Sexless - How to Flog a Dead Horse
(Transcript from a Britical Sirius radio commentary)
NYC
Said Zsa Zsa Gabor, “I know nothing about sex because I was always married.”
It is said that if you put a marble in a jar every time you have sex before you’re married, that the jar will soon be full. Take one out every time you have sex after you’re married, and the jar will never be empty…
Indeed, one day you’re both having rampant, glorious, monkey sex and scoffing Chinese food between bouts in bed, and the next it seems…what? Well, you’re too tired, the kids are whingeing, and your chubby hubby forgot to take out the bloody garbage again! Suddenly, the fashionable, convenient, and comforting wisdom that a relationship has to be worked at is glaringly self-evident. Working at pleasure is a dubious virtue in my book, but what to do when both of you have a headache?
Nothing, actually. It’s inevitable. Depressingly enough, it has been discovered by those in the scientific know (researchers at the University of Pisa, to be precise) that desire lasts as little as 12 months and at most, two years. As tolerance to the lust drug cocktail of adrenaline and dopamine increases, the sheer rush of the initial high becomes impossible to sustain.
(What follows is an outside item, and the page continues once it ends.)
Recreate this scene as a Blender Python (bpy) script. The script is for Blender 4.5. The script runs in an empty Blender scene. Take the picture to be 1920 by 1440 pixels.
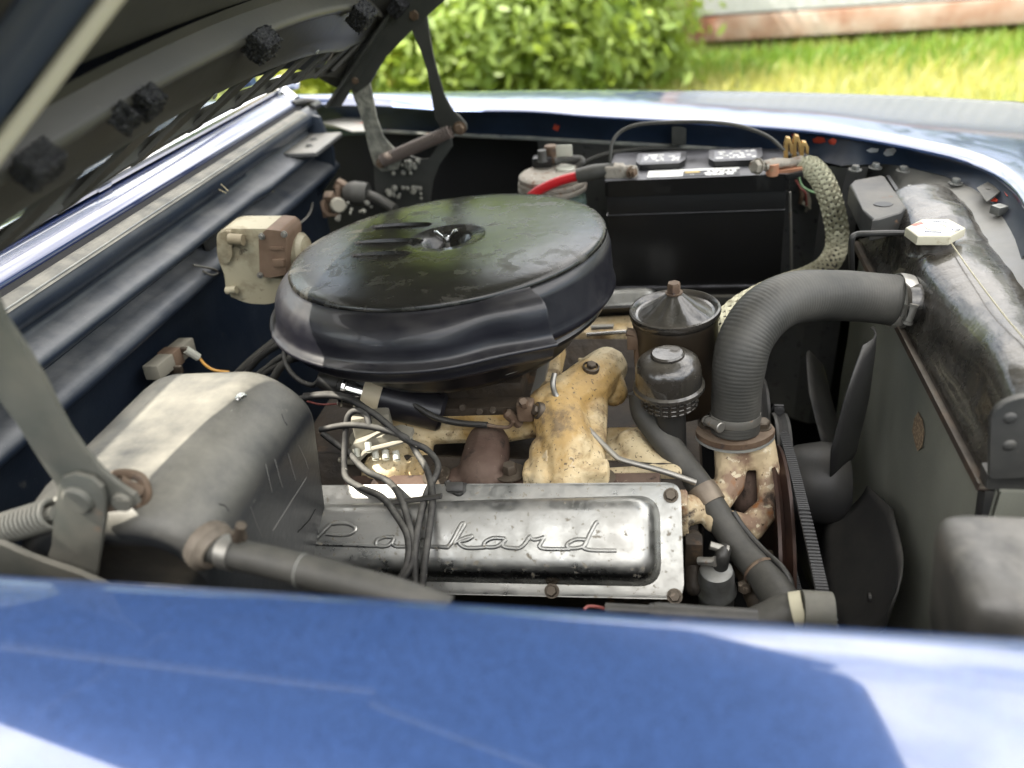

Junkies understand this equation only too well, of course. But wait, there is good news: it seems the lust molecules are replaced with oxytocin – the icky sounding cuddle and snuggle hormone. Oh well, that’s allright, then! Problem is, it makes me think of the gerbils I had when I was little – holed up together, but terminally bored in their cozy den of torn up newspaper. Even they were not in the mood after a while.
When people lived shorter lives, it was till death do us part – death, that ended most marriages. Nowadays, with increasing life expectancy in the developed world, boredom and staleness have valiantly taken on the job. And with divorce rates soaring, what an excellent job they are doing, too!
It is a fact that passion thrives on uncertainty, newness and danger. Safety and security? Pah! Like my grandmother’s large, baggy bloomers, they can only be described as passion-killers. If couples and other unsuspecting optimists dreaming of a rosy future swear the sex lives on, their hormones will betray them. That is, if they aren’t already betraying each other, slinking in and out of the local motel looking for “a bit of strange”. And who can blame them?
Oh yes, we will be exhorted by New Age types to work on “keeping it fresh” and “scheduling time for each other” – how very, very hot and spontaneous that sounds. You can re-visit the site of your honeymoon all you want and sit there thinking “Wow, who knew it was so gorgeous here, honey!” swiftly followed by the awful realisation that’s because last time you were here you barely left the hotel room. After that, you can pop into Agent Provocateur for some sexy undies –except that now they will feel itchy and uncomfortable and anyway, you feel rather silly. This is what is called flogging a dead horse.
The last word here goes to a friend of mine. I asked him about marriage and sex. He paused a moment, sighed, the expression on his face suggesting that someone was about to die. And then he said, “If women knew how married men talk to other men about marriage, it would break women’s hearts.”